Print the whole listing exactly.

★ ★ ★ ★

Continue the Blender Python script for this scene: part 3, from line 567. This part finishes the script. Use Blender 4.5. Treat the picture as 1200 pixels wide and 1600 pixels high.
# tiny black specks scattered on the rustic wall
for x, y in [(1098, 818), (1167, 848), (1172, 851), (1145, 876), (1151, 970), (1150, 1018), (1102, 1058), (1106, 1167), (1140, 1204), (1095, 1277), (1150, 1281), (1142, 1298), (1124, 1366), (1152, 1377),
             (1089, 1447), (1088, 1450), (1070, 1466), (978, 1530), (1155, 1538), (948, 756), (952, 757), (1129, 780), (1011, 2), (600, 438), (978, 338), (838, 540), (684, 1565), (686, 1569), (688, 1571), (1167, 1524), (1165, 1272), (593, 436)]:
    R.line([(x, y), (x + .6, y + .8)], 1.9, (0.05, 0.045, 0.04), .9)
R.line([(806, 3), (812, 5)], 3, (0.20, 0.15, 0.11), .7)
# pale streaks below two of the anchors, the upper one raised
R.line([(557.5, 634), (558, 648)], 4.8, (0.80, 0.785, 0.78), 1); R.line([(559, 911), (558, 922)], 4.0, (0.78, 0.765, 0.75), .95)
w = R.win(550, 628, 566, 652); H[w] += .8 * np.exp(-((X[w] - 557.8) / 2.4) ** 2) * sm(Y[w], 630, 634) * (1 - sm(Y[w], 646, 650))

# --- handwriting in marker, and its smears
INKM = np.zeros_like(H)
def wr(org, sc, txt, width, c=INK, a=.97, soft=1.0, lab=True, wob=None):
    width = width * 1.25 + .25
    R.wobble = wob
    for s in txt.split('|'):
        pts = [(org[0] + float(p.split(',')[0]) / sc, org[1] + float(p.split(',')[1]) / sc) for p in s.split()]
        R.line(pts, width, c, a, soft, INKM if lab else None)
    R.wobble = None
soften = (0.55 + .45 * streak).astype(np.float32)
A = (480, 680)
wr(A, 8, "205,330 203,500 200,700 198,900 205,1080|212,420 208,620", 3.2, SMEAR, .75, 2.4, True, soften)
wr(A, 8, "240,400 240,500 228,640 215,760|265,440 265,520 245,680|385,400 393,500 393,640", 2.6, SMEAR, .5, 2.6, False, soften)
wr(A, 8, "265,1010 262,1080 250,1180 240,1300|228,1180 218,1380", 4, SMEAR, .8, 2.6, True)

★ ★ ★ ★

● **Written answer**
Continue the Blender Python script for this scene: part 3, from line 567. This part finishes the script. Use Blender 4.5. Treat the picture as 1200 pixels wide and 1600 pixels high.
# tiny black specks scattered on the rustic wall
for x, y in [(1098, 818), (1167, 848), (1172, 851), (1145, 876), (1151, 970), (1150, 1018), (1102, 1058), (1106, 1167), (1140, 1204), (1095, 1277), (1150, 1281), (1142, 1298), (1124, 1366), (1152, 1377),
             (1089, 1447), (1088, 1450), (1070, 1466), (978, 1530), (1155, 1538), (948, 756), (952, 757), (1129, 780), (1011, 2), (600, 438), (978, 338), (838, 540), (684, 1565), (686, 1569), (688, 1571), (1167, 1524), (1165, 1272), (593, 436)]:
    R.line([(x, y), (x + .6, y + .8)], 1.9, (0.05, 0.045, 0.04), .9)
R.line([(806, 3), (812, 5)], 3, (0.20, 0.15, 0.11), .7)
# pale streaks below two of the anchors, the upper one raised
R.line([(557.5, 634), (558, 648)], 4.8, (0.80, 0.785, 0.78), 1); R.line([(559, 911), (558, 922)], 4.0, (0.78, 0.765, 0.75), .95)
w = R.win(550, 628, 566, 652); H[w] += .8 * np.exp(-((X[w] - 557.8) / 2.4) ** 2) * sm(Y[w], 630, 634) * (1 - sm(Y[w], 646, 650))

# --- handwriting in marker, and its smears
INKM = np.zeros_like(H)
def wr(org, sc, txt, width, c=INK, a=.97, soft=1.0, lab=True, wob=None):
    width = width * 1.25 + .25
    R.wobble = wob
    for s in txt.split('|'):
        pts = [(org[0] + float(p.split(',')[0]) / sc, org[1] + float(p.split(',')[1]) / sc) for p in s.split()]
        R.line(pts, width, c, a, soft, INKM if lab else None)
    R.wobble = None
soften = (0.55 + .45 * streak).astype(np.float32)
A = (480, 680)
wr(A, 8, "205,330 203,500 200,700 198,900 205,1080|212,420 208,620", 3.2, SMEAR, .75, 2.4, True, soften)
wr(A, 8, "240,400 240,500 228,640 215,760|265,440 265,520 245,680|385,400 393,500 393,640", 2.6, SMEAR, .5, 2.6, False, soften)
wr(A, 8, "265,1010 262,1080 250,1180 240,1300|228,1180 218,1380", 4, SMEAR, .8, 2.6, True)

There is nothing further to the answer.